The foundation pier system is guaranteed against movement and fully restores the home to livable, secure condition.



The homeowner wanted to know if this was essential. This is how I put it, "how much risk are you willing to take with your investment?" An engineer has determined that the home has significant enough concerns to warrant recommending a full foundation underpinning project. This means that the engineer has seen indications that the entire foundation is moving, not just a portion of it. The home inspector has determined that levelling compound was utilized at least twice on the basement floor. He also stated that there have been a series of drywall patches and stucco repairs both on the interior and exterior of the residence.

In other words, you have physical evidence that the home has moved in the past and been repaired. You also have an expert telling you the home has moved, is moving, and will continue to move. Do you want to assume the risk to your family and your investment by purchasing the property as is?

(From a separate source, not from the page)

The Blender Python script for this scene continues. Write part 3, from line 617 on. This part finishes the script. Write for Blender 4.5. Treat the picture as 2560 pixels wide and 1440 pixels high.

This is not the end of the story; however, there is a happy ending to this unpinning question. I told this lovely homeowner that you also can know the exact cost to never worry about this problem again. You may be able to either get money off the home, or cut a deal with the sellers to cover a portion of the costs. Or you may discover that the cost is within your budget to repair the home.

I sent a Structural Specialist out to do a free estimate on the home and he came back to her that day with the repair outline. The home needs approximately 15 piers to go around the entire perimeter of the home and lift it back into stable condition. The sellers and buyer met together and decided to drop the price of the home by the amount of the repair and the transaction is back on track.